The building technique known as dalle de verve allows the light to shine through the colbalt blue pieces of glass
Deterioration could be seen at various spots on the building
The first step was to chip out delaminated concrete until sound concrete was reached.
If more than 50 percent of the rebar was exposed after sound concrete was reached, then further demolition was required.
Once the steel was cleaned, it was primed immediately for corrosion protection.
A total of six color mixes were needed to match the varying colors on the building.
In order to ensure the sides of the patches stayed square and in line with the existing substrate, small pieces of Plexiglas were set in place to give applicators a side edge for the patch.
Because of the abnormal shape of the building, the scaffolding frames were kept a few feet away from the building and outriggers were used to butt-up against the building.
Fencing was installed around the perimeter of the structure, however, areas outside were open to visitors and constant monitoring was required to ensure their safety.

The New York Hall of Science Great Hall

Project Description 

The New York Hall of Science Great Hall was originally built for the 1964 World’s Fair using a technique known as dalle de verve – a method in which small pieces of glass are placed either randomly or in a specific pattern and a solidifying material poured to hold them in place.

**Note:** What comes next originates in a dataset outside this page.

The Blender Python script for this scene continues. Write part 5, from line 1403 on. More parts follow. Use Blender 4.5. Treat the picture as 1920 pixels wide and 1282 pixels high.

Approximately 5,400 2-foot by 3-foot panels were created for the Great Hall. They were hung side by side using hooks inlaid into the cast in place structure and panels – making them literally hang in the structure. Its unique shape – a one hundred foot high wave wall with no corners or straight segments – is another defining feature of this structure.

Recent investigations revealed concrete spalling and deterioration, due mainly to inadequate rebar coverage, at various locations. The pre-cast panels were cracking between the pieces of glass and the edges of the panel and the surface sand finish was washing away. Results of laboratory tests recommended a consolidating treatment and a weather seal be applied to the façade. STRUCTURAL was hired to perform the repair.

Due to the large volume of repairs and the presence of other contractors on the job, careful planning was required to ensure safe and successful project execution. Logistically, the historic and architectural significance of the structure made it important to match the original physical properties of the concrete. Repair locations ranged in size from 2 inches to 19 feet in length. While a total of 1,000 five gallon buckets of material used, individual repair sections were usually smaller than one square foot.

A well-planned strategy, thoughtful coordination with the entire repair team, skilled execution and a commitment to safety all played a role in successfully restoring this unique structure to its original condition – allowing present and future visitors to enjoy its beauty for years to come.